GERAKAN MAHASISWA WUJUDKAN KEMBALI PENDIDIKAN TINGGI ERA KHILAFAH



Ideologi yang dianut oleh suatu negara akan menjadi basis kebijakan bagi sistem pendidikannya. Kebijakan tersebut khususnya terkait dengan dua hal pokok: tujuan pendidikan yang diwujudkan dalam format kurikulum dan peran negara dalam pemenuhan kebutuhan pendidikan masyarakatnya. Sistem pendidikan yang diterapkan oleh Khilafah Islam adalah sistem yang secara keseluruhan terpancar dari ideologi atau akidah Islam. Dalam Khilafah Islam, tujuan pendidikan, struktur kurikulum dan peran negara di bidang pendidikian diformulasikan sesuai dengan tuntunan syariah Islam.

Tujuan pendidikan yang diselenggarakaan oleh Khilafah Islam adalah untuk membentuk kepribadian islami (syakhshiyah islamiyah) pada diri setiap muslim serta membekali dirinya dengan berbagai ilmu dan pengetahuan yang berhubungan dengan kehidupan.

Pendidikan dalam Islam merupakan kebutuhan dasar sebagaimana kebutuhan terhadap makan, minum, pakaian, rumah, kesehatan, dan sebagainya. Negara wajib menjamin pendidikan yang bermutu bagi seluruh warga negara secara gratis hingga perguruan tinggi dengan fasilitas sebaik mungkin (An-Nabhani, Ad-Dawlah al-Islamiyah, hlm. 283-284).

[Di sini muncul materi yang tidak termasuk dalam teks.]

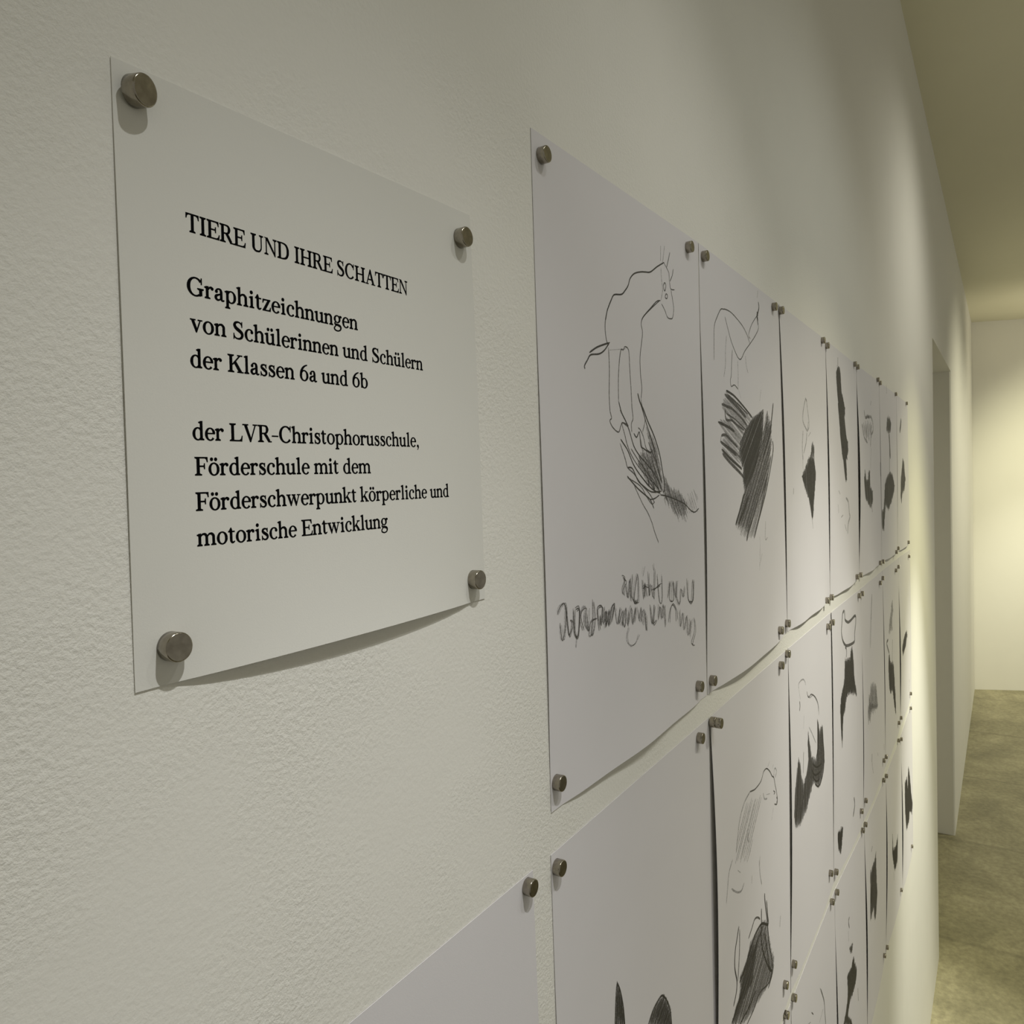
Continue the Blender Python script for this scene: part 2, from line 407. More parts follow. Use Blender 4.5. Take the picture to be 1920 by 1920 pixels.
('h',2,1.6,1.5,-0.787,0.617,[560,359,664,340,711,329,696,382,667,429,602,479,540,516,455,548,418,529,422,494,375,462,392,430,474,389]),
('h',0,2.4,2.6,-0.761,0.649,[432,521,541,511,668,424,756,338,833,359,823,426,743,538,656,610,538,677,437,674,363,656,317,633,371,600,427,559]),
('h',1,1.8,6.5,-0.759,0.651,[432,521,541,511,668,424,772,338,831,371,823,426,728,538,584,608,465,659,329,633,383,601,427,559]),
('h',0,3,3.4,0.945,0.328,[247,308,560,359,432,413,375,462,420,515,196,459,170,431,224,408,152,386,228,373,197,342]),
('s',2,2.98,[866,304,834,353,813,384,760,422,692,464]),
('s',2,2.55,[711,329,696,382,668,424]),
('s',1,2.55,[773,330,750,380,697,429]),
('s',1,2.98,[838,414,845,441,779,509,708,568,609,632,537,680]),
('s',1,2.55,[811,457,746,517,677,576,593,643]),
('s',1,3.4,[525,628,465,659,442,682]),
('s',2,3.4,[427,559,371,600,317,634]),
('s',2,2.55,[479,565,408,607,347,635])]),
('stray_lines',[('s',0,1.36,[704,642,691,692,722,689]),
('s',0,1.36,[615,681,617,748]),
('s',0,1.36,[610,713,593,772]),
('s',0,1.36,[593,761,641,729])])],
'A3':[('animal_outline',[('s',0,3,[486,251,434,289,407,330,459,353,504,366]),
('s',0,3,[497,254,520,292,549,342,504,366]),
('s',1,4,[485,255,501,263]),
('s',1,2.5,[533,332,505,362]),
('s',0,3,[411,365,383,422,395,465]),
('s',0,3,[492,370,470,406,410,443]),
('s',0,3,[577,367,526,383])]),
('drawn_shadow',[('h',2,4,2.6,0.118,0.993,[579,437,651,463,681,516,652,569,618,617,606,650,564,675,534,633,492,595,415,561,363,520,437,493,501,467]),
('h',1,3.5,3,0.132,0.991,[617,399,653,414,651,463,577,448,589,419]),
('s',0,4,[564,671,582,706]),
('s',1,3,[177,557,169,576]),
('s',0,4,[390,497,386,447])])],
'A4':[('drawn_shadow',[('h',2,7,4,0.433,0.901,[340,66,407,75,436,117,442,162,520,203,561,231,530,276,565,334,635,372,648,406,612,445,464,448,403,367,366,293,340,235,314,172,290,106]),
('s',1,5,[351,32,346,68]),
('h',2,7,4,0.425,0.905,[439,399,640,393,647,414,562,447,580,494,579,538,559,553,514,519,474,458,438,422])]),
('animal_outline',[('s',0,5,[536,616,621,636,643,684,666,701,593,730,562,773]),
('s',0,5,[365,695,425,687]),
('s',0,5,[476,729,529,759]),
('s',0,5,[270,638,287,674]),
('s',0,5,[303,582,347,598])])],
'A5':[('animal_outline',[('s',0,6,[269,197,326,230,452,220,582,217,661,251,657,285,570,311,529,372]),
('s',0,6,[162,269,220,309,280,335,403,353]),
('s',0,6,[584,202,613,234]),
('s',0,7,[325,233,421,218,500,225]),
('s',0,6,[594,131,558,155]),
('h',0,6,9,0.475,0.88,[162,272,418,243,611,253,603,310,341,347])]),
('drawn_shadow',[('h',2,7,5,0.349,0.937,[274,485,314,539,376,547,431,496,486,492,483,577,596,593,606,639,545,686,417,671,268,628,224,539]),
('s',0,5,[561,376,513,484]),
('s',1,6,[530,674,567,709])])],
'A6':[('animal_outline',[('h',1,9,6,0.127,0.992,[446,165,576,171,639,207,589,249,498,265,371,258,370,199]),
('s',1,14,[499,261,535,320,568,415]),
('s',1,12,[531,352,513,490])]),
('drawn_shadow',[('h',2,9,6,0.063,0.998,[536,490,692,515,825,578,745,631,548,685,405,717,240,692,217,704,133,826,41,824,21,712,134,715,190,629,223,559,400,517]),
('s',1,8,[-28,446,-9,522]),
('s',0,8,[385,-13,399,36])])],
'A7':[('animal_outline',[('s',2,16,[376,137,338,177,255,228])]),
('drawn_shadow',[('h',1,10,7,0.044,0.999,[472,401,599,414,620,473,705,543,591,612,395,639,320,696,267,661,290,547,376,480]),
('s',2,14,[488,489,466,601])])],
'B1':[('drawn_shadow',[('h',2,1.2,0.9,0.024,1.0,[290,298,307,320,321,353,327,389,274,366,281,322]),
('s',2,1.6,[290,298,307,320,321,353,327,389]),
('s',1,1.6,[290,298,281,322,272,365])]),
('drawn_shadow',[('h',1,1.2,1.1,-0.782,0.624,[567,433,601,459,621,486,625,519,468,451,497,434,532,430]),
('h',2,1.2,3,-0.921,0.391,[567,433,601,459,621,486,625,519,500,465,523,445,545,435]),
('s',2,1.6,[462,448,497,434,532,430,567,433,601,459,621,486,628,520])])],
'B2':[('animal_outline',[('s',1,1.6,[421,268,449,273,495,279,567,278,599,265,618,262,650,265,694,283,726,303,753,314,772,338,792,363,804,383,797,397,758,387]),
('s',0,1.6,[753,313,758,296,775,293,795,307,773,319]),
('s',0,1.6,[734,286,748,277]),
('s',0,1.5,[663,264,696,255]),
('s',0,2,[421,269,359,275,331,284,304,296,281,315,263,341,245,367]),
('s',1,1.5,[744,347,768,358,750,358]),
('s',1,2.5,[791,377,804,385,790,394]),
('s',0,2,[596,316,614,336,652,344]),
('s',0,1.5,[639,331,691,342]),
('s',0,1.5,[742,393,713,419]),
('h',0,2,5.5,-0.83,0.558,[403,284,577,321,515,347,393,430,233,384,269,324,336,298]),  # shade of the paper fold put in as faint grey hatching
('s',0,2,[202,369,157,385,137,415,118,442]),
('s',0,2,[531,472,541,509,563,544]),
('s',0,2.5,[436,480,429,498]),
('s',0,2,[263,413,294,428]),
('s',0,2,[335,466,302,474,249,460,186,431]),
('s',0,2,[403,363,386,371,402,388]),
('s',0,2,[544,464,536,482])]),
('drawn_shadow',[('h',1,1.5,2.6,-0.935,0.355,[557,635,638,664,642,698,690,758,731,790,718,818,668,835,564,824,397,808,298,793,165,736,219,717,284,708,266,669,354,660,402,634,471,637]),
('h',2,1.5,3.2,-0.929,0.371,[493,667,454,709,416,738,304,737,216,758,166,731,252,715,276,673,354,660,401,645]),
('s',2,2.6,[599,578,604,601,632,661,653,725,688,781,698,811]),
('s',2,2.6,[625,605,639,650,644,675,556,642,471,637,412,649,354,671,287,677,265,679]),
('s',1,2,[533,623,504,608,463,598,427,606,380,617]),
('s',2,2.4,[266,546,241,567,218,587,210,622,234,664,222,688,189,704]),
('s',1,2,[274,556,269,606,244,668]),
('s',2,2.4,[553,602,551,633,547,687,586,738,658,800,698,818,668,830,627,837]),
('s',2,2.2,[591,680,625,734,647,782,678,810]),
('s',2,2.4,[568,653,469,670,396,698,305,718,219,725,165,736]),
('s',1,2,[713,804,642,827,516,803,431,811,340,811]),
('s',2,2,[459,777,388,782,300,778,257,776]),
('s',1,2,[835,717,819,743])])],
'B3':[('animal_outline',[('s',0,2,[198,151,200,133,286,134,336,151,340,161]),
('s',1,1.8,[372,186,404,210,474,212,569,238,629,269,639,298]),
('s',1,3,[216,191,214,218]),
('s',0,2,[198,151,228,187]),
('s',1,3,[211,190,219,205,208,219]),
('s',0,2,[397,202,437,217,521,223,606,258,648,287,651,314]),
('s',0,2.5,[304,248,291,290]),
('s',0,2,[410,307,470,336,573,392])]),
('drawn_shadow',[('h',1,3,2.6,-0.05,0.999,[177,357,215,384,232,429,280,454,339,451,393,412,377,352,393,321,427,362,465,416,569,445,605,417,612,316,664,369,734,361,772,471,781,504,695,546,627,551,500,506,415,529,352,553,193,564,91,544,59,507,76,445,135,382]),
('s',2,5,[177,360,158,425,127,485,91,536]),
('s',2,5,[612,322,631,368,616,413,580,447]),
('s',2,4,[734,364,752,426,771,477,744,527,649,554]),
('s',1,4,[389,320,404,397,339,454,277,495,193,559]),
('s',2,2.5,[484,441,589,476,700,489]),
('s',2,2.5,[462,456,544,493,676,511]),
('s',2,2.5,[481,481,564,518,651,530]),
('s',2,2.5,[542,522,605,545,650,548]),
('s',1,3,[286,361,272,424]),
('s',0,3,[395,524,332,559])])],
'B4':[('animal_outline',[('s',1,5,[409,33,418,59,428,74,524,93,625,95,784,93,793,124,748,164,744,193,639,193,465,180,394,164,338,143,302,109,322,74,349,41,397,34]),
('s',2,6,[350,142,382,168]),
('s',2,5,[771,90,810,103]),
('s',1,4,[441,178,462,204,448,225]),
('s',2,6,[417,181,452,191])]),
('drawn_shadow',[('h',2,6,3.6,0.041,0.999,[664,205,694,276,713,338,772,391,794,430,723,405,641,399,567,380,492,377,417,397,361,438,232,417,257,359,330,328,381,293,400,227,582,247,598,220]),
('h',2,6,3.6,0.043,0.999,[237,374,365,394,318,445,283,554,255,490])]),
('drawn_shadow',[('h',1,6,3.6,0.005,1.0,[252,846,262,866,226,907,118,881,128,850]),
('h',2,6,3.6,0.004,1.0,[254,869,223,912,188,942,135,917,108,861,124,838]),
('s',1,5,[640,820,660,856,592,889]),
('s',0,5,[1494,63,1428,171,1364,294])])],
'B5':[('drawn_shadow',[('h',0,8,6,-0.111,0.994,[374,471,604,502,661,623,516,624,292,588,270,519]),
('s',1,8,[279,501,260,582]),
('h',0,8,6,-0.115,0.993,[203,530,673,616,618,630,389,587,317,633,222,618])]),
('pencil_stroke',[('s',1,8,[358,788,344,821]),
('s',0,6,[344,821,391,885]),
('s',0,6,[611,840,624,856]),
('s',0,7,[467,67,418,178])])],
'B6':[('animal_outline',[('h',0,8,7,-0.12,0.993,[565,203,602,267,526,291,536,372,285,355,390,275,490,231]),
('s',1,7,[564,207,480,234]),
('s',1,6,[257,382,162,388,226,424,311,463]),
('s',1,7,[528,418,483,539])]),
('drawn_shadow',[('h',2,9,6,-0.308,0.951,[302,461,413,540,508,535,573,573,619,641,669,772,676,866,614,823,479,686,337,688,271,622,253,523]),
('s',2,9,[623,794,646,851]),
('s',0,7,[-77,867,-69,899])])],
'B7':[('pencil_drawing',[('h',2,11,8,-0.808,0.589,[627,502,653,543,514,589,252,619,195,562,399,518]),
('s',0,9,[792,857,728,927])])],
'C3':[('pencil_drawing',[('s',1,3,[601,210,681,288,697,341,714,389]),
('s',1,4,[393,204,430,227]),
('s',0,3,[370,227,313,209]),
('s',0,3,[453,-121,460,-94]),
('s',0,3,[591,202,590,211]),
('s',0,3,[656,307,566,315])])],
'C4':[('drawn_shadow',[('h',2,6,4,-0.588,0.809,[529,442,642,534,600,576,475,582,372,585,319,610,427,674,456,707,171,592,274,572,329,535,324,450,457,463])]),
('animal_outline',[('h',1,5,4,-0.093,0.996,[520,378,499,405,432,395,403,360]),
('s',1,4,[420,234,391,246,414,279]),
('s',0,4,[380,281,390,330]),
('s',1,5,[666,627,675,688]),
('s',1,5,[341,447,329,535])])],
'C5':[('pencil_drawing',[('h',1,7,5,-0.212,0.977,[468,264,485,373,526,491,441,603,369,565,351,503,175,510,195,371,217,281,324,288,419,279]),
('s',2,10,[323,302,267,377,210,445]),
('s',1,6,[311,184,264,198])])],
'C6':[('pencil_drawing',[('h',2,9,6,-0.216,0.976,[374,462,420,553,578,588,714,554,665,706,501,715,356,569]),
('s',0,7,[440,696,453,748]),
('s',1,8,[370,448,390,506]),
('s',1,8,[708,546,665,587])])],
'C7':[('pencil_drawing',[('h',2,10,7,0.313,0.95,[611,345,736,448,823,567,959,690,900,749,697,671,582,718,377,710,266,566,263,377,466,391,520,481])])]}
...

Secara struktural, kurikulum pendidikan dalam Khilafah Islam dijabarkan ke dalam tiga komponen materi pokok: (1) pembentukan kepribadian Islam; (2) penguasaan tsaqafah Islam; (3) dan penguasaan ilmu kehidupan (iptek, keahlian dan keterampilan). Kurikulum ini diikuti dengan berbagai kebijakan negara yang ditujukan untuk mencapai tujuan yang telah digariskan. Salah satu kebijakan penting dalam hal ini adalah terkait biaya pendidikan yang murah bahkan gratis. Dalam Islam, negara wajib menyediakan pendidikan murah atau bebas biaya kepada warga negaranya, baik Muslim maupun non-Muslim, agar mereka bisa menjalankan kewajibannya atau memenuhi kebutuhan primer mereka, yaitu pendidikan.

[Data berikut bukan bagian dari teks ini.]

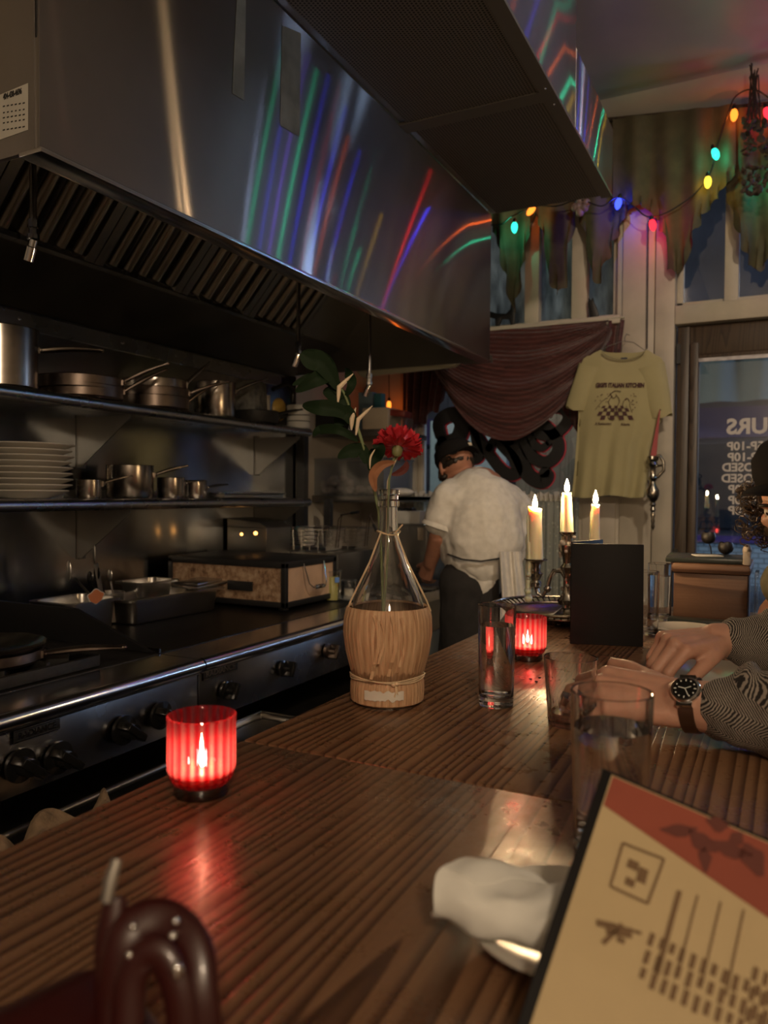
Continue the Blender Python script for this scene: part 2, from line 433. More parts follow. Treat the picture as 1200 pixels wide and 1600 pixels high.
# shop door: dark wood frame and glass with lettering
dr = MB(); xd0 = XP1+.01; xg = fx(1092, 600); zt = fz(1150, 560)
dr.box((xd0, YF-.02, 0), (xg-.045, YF+.08, 2.24)); dr.box((xg-.04, YF-.045, 0), (xg, YF+.05, 2.15)); dr.box((xg-.045, YF-.01, zt+.03), (1.1, YF+.08, 2.24))
dr.box((xg, YF-.03, zt), (.75, YF+.04, zt+.028)); dr.box((.60, YF-.045, 0), (.75, YF+.05, 2.15)); dr.box((xg, YF-.03, 0), (.75, YF+.04, .72))
door = struct(dr.build('door_1', m_doorwood, bevel=.004))
g = MB(); g.box((xg, YF+.0, .72), (.60, YF+.006, zt)); g.build('pane', m_night, door)
k = MB(); k.box((xg, YF-.04, zt-.012), (.62, YF-.03, zt+.006)); k.build('glazing_bead', plain('worn_bead', (.35, .33, .34), .4, .3, 14, .6), door)
k = MB(); k.obox((xd0+.008, YF-.03, 1.05), (.02, .02, .12)); k.obox((xd0+.008, YF-.03, 2.1), (.02, .02, .1)); k.build('hinge', m_black, door)
m_letter = plain('white_vinyl_letter', (.62, .58, .55), .6)
def mtext(s, px, py, size, bold=.03):
    """lettering on the outside of the glass: mirrored from here; ends at px"""
    p = at(px, py, 'y', YF-.002)
    return text('lettering', s, size, Matrix.Translation(p) @ Matrix.Rotation(pi/2, 4, 'X') @ Matrix.Diagonal((-1, 1, 1, 1)), m_letter, door, .0005, bold, 'RIGHT')
mtext('HOURS', 1135, 668, .105, .035)
for s, py, px in (('5P-10P', 698, 1136), ('5P-10P', 715, 1137), ('CLOSED', 731, 1128), ('CLOSED', 748, 1127), ('5P-10P', 765, 1138), ('5P-10P', 782, 1138), ('5P-10P', 798, 1138)):
    mtext(s, px, py, .058, .03)

# ------------------------------------------------------------------ street outside
sbox('ground_street', (-9, YF+.13, -.06), (9, 14, -.01), plain('wet_asphalt', (.09, .12, .15), .25, 0, 6, .5, .4, 30))
k = N('painted_brick'); bt = k.new('ShaderNodeTexBrick', Vector=k.coord((1, 1, 1), rot=(pi/2, 0, 0)), Scale=4.2, Color1=(.42, .52, .56), Color2=(.36, .46, .50), Mortar=(.16, .2, .22)); bt.inputs['Mortar Size'].default_value = .03
k.p(**{'Base__Color': bt.outputs['Color'], 'Roughness': .5}); m_brick = k.m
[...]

Syariah Islam dalam masalah pendidikan ini tentu tidak dapat dipisahkan dari syariah Islam secara keseluruhan, khususnya dalam masalah pengelolaan sumberdaya alam. Dalam pandangan syariah, air (kekayaan sungai, laut), padang rumput (hutan), migas dan barang tambang yang jumlahnya sangat banyak merupakan milik umum atau rakyat. Khalifah bertugas untuk mengkoordinasi pengeloaan sumberdaya alam ini dan mendistribusikannya kepada rakyat untuk pembiayaan pendidikan, pelayanan kesehatan, dan sebagainya.

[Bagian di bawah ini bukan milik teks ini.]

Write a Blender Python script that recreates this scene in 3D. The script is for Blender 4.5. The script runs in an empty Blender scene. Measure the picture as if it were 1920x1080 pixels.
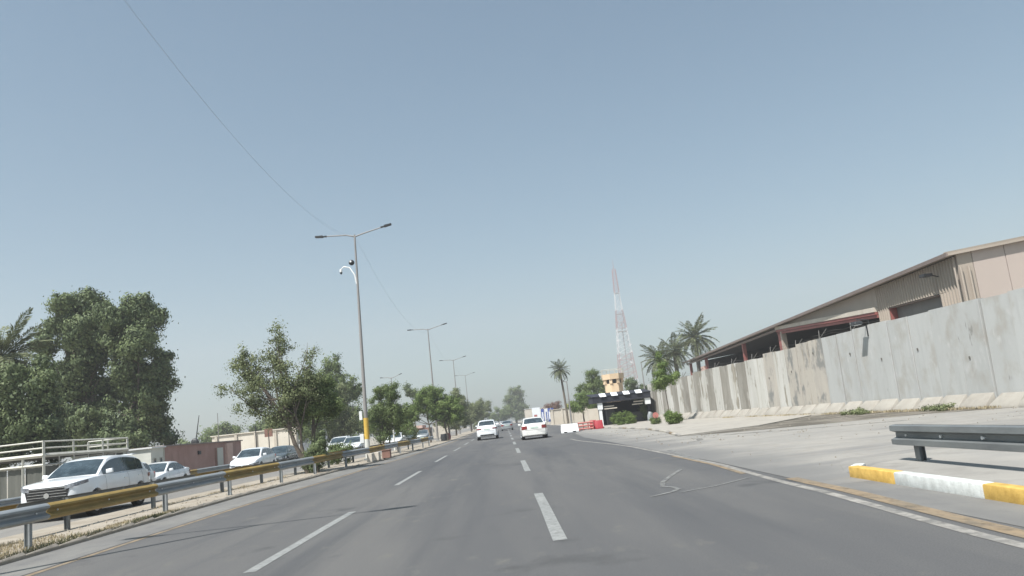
import bpy, bmesh, math, random
import numpy as np
from mathutils import Vector, Matrix
R = math.radians
random.seed(7)
SC = bpy.context.scene
COL = SC.collection

# ------------------------------------------------------------------ camera
CAM_H = 1.4
RHO, PITCH, AZ = R(6.28), R(9.47), R(1.61)
f = Vector((math.sin(AZ)*math.cos(PITCH), math.cos(AZ)*math.cos(PITCH), math.sin(PITCH)))
r0 = Vector((math.cos(AZ), -math.sin(AZ), 0)); u0 = r0.cross(f)
ix = r0*math.cos(RHO) - u0*math.sin(RHO)
iy = r0*math.sin(RHO) + u0*math.cos(RHO)
cam = bpy.data.cameras.new('camera'); camo = bpy.data.objects.new('camera', cam); COL.objects.link(camo)
M = Matrix.Identity(4)
for i in range(3):
    M[i][0], M[i][1], M[i][2] = ix[i], iy[i], -f[i]
M.translation = (0, 0, CAM_H)
camo.matrix_world = M
cam.sensor_width = 36; cam.lens = 36*1480/1920
cam.clip_start = 0.1; cam.clip_end = 6000
SC.camera = camo
# ------------------------------------------------------------------ light
SUN_EL = 58
w = bpy.data.worlds.new('World'); SC.world = w; w.use_nodes = True
nt = w.node_tree; nt.nodes.clear()
sky = nt.nodes.new('ShaderNodeTexSky'); sky.sky_type = 'NISHITA'; sky.sun_disc = False
sky.sun_elevation = R(SUN_EL); sky.sun_rotation = R(225)
sky.air_density = 1.0; sky.dust_density = 2.0; sky.ozone_density = 1.0; sky.altitude = 0
hs = nt.nodes.new('ShaderNodeHueSaturation'); hs.inputs['Saturation'].default_value = 0.95
bg = nt.nodes.new('ShaderNodeBackground'); bg.inputs[1].default_value = 0.068
wo = nt.nodes.new('ShaderNodeOutputWorld')
tint = nt.nodes.new('ShaderNodeMix'); tint.data_type = 'RGBA'; tint.blend_type = 'MULTIPLY'; tint.inputs[0].default_value = 1; tint.inputs[7].default_value = (.75, .995, .975, 1)
nt.links.new(sky.outputs[0], hs.inputs['Color']); nt.links.new(hs.outputs[0], tint.inputs[6]); nt.links.new(tint.outputs[2], bg.inputs[0]); nt.links.new(bg.outputs[0], wo.inputs[0])
sl = bpy.data.lights.new('sun', 'SUN'); sl.energy = 4.2; sl.angle = R(0.6); sl.color = (1.0, 0.965, 0.92)
so = bpy.data.objects.new('sun', sl); COL.objects.link(so)
LD = Vector((0.42, 0.46, -1.0)).normalized()
so.rotation_euler = LD.to_track_quat('-Z', 'Y').to_euler()
SC.view_settings.view_transform = 'Standard'; SC.view_settings.look = 'None'
SC.view_settings.exposure = 0.93; SC.view_settings.gamma = 1.0; SC.view_settings.use_curve_mapping = False
SC.cycles.max_bounces = 6; SC.cycles.volume_bounces = 1
SC.cycles.transparent_max_bounces = 8

# ------------------------------------------------------------------ materials
def mat(name, col, rough=0.8, metal=0.0, noise=0.0, scale=4.0, col2=None, bump=0.0, bscale=30.0, spec=0.5, stretch=(1,1,1), coord='Object', coat=0.0, detail=6.0, bdist=0.02):
    m = bpy.data.materials.new(name); m.use_nodes = True
    t = m.node_tree; b = t.nodes['Principled BSDF']
    b.inputs['Roughness'].default_value = rough; b.inputs['Metallic'].default_value = metal
    b.inputs['Specular IOR Level'].default_value = spec
    b.inputs['Coat Weight'].default_value = coat
    c = (*col, 1)
    b.inputs['Base Color'].default_value = c
    if noise > 0 or col2 or bump > 0:
        tc = t.nodes.new('ShaderNodeTexCoord'); mp = t.nodes.new('ShaderNodeMapping')
        mp.inputs['Scale'].default_value = stretch
        t.links.new(tc.outputs[coord], mp.inputs[0])
    if noise > 0 or col2:
        n = t.nodes.new('ShaderNodeTexNoise'); n.inputs['Scale'].default_value = scale; n.inputs['Detail'].default_value = detail
        n.inputs['Roughness'].default_value = 0.65
        t.links.new(mp.outputs[0], n.inputs['Vector'])
        rp = t.nodes.new('ShaderNodeValToRGB')
        if col2 is None:
            a = tuple(x*(1-noise) for x in col); d = tuple(min(1, x*(1+noise)) for x in col)
        else:
            a, d = col, col2
        rp.color_ramp.elements[0].position = 0.34; rp.color_ramp.elements[1].position = 0.66
        rp.color_ramp.elements[0].color = (*a, 1); rp.color_ramp.elements[1].color = (*d, 1)
        t.links.new(n.outputs['Fac'], rp.inputs[0]); t.links.new(rp.outputs[0], b.inputs['Base Color'])
    if bump > 0:
        n2 = t.nodes.new('ShaderNodeTexNoise'); n2.inputs['Scale'].default_value = bscale; n2.inputs['Detail'].default_value = 5
        t.links.new(mp.outputs[0], n2.inputs['Vector'])
        bp = t.nodes.new('ShaderNodeBump'); bp.inputs['Strength'].default_value = bump; bp.inputs['Distance'].default_value = bdist
        t.links.new(n2.outputs['Fac'], bp.inputs['Height']); t.links.new(bp.outputs[0], b.inputs['Normal'])
    return m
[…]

SEJARAH EMAS PENDIDIKAN ISLAM

Kejayaan pendidikan Islam pada masa Khilafah Islam telah ditorehkan dengan tinta emas dalam sejarah. Sejarahwan Barat, Jacques C. Reister, mengakui secara obyektif bahwa selama lima ratus tahun Islam telah menguasai dunia dengan kekuatannya, ilmu pengetahuan dan peradabannya yang tinggi. Menurut Montgomery Watt dalam bukunya, The Influence of Islam on Medieval Europe (1994), peradaban Eropa tidak dibangun oleh proses regenerasi mereka sendiri. Tanpa dukungan peradaban Islam yang menjadi motornya, kondisi Barat tidak akan ada artinya.

Kejayaan pendidikan pada masa keemasan Khilafah Islam dapat digambarkan sebagai berikut.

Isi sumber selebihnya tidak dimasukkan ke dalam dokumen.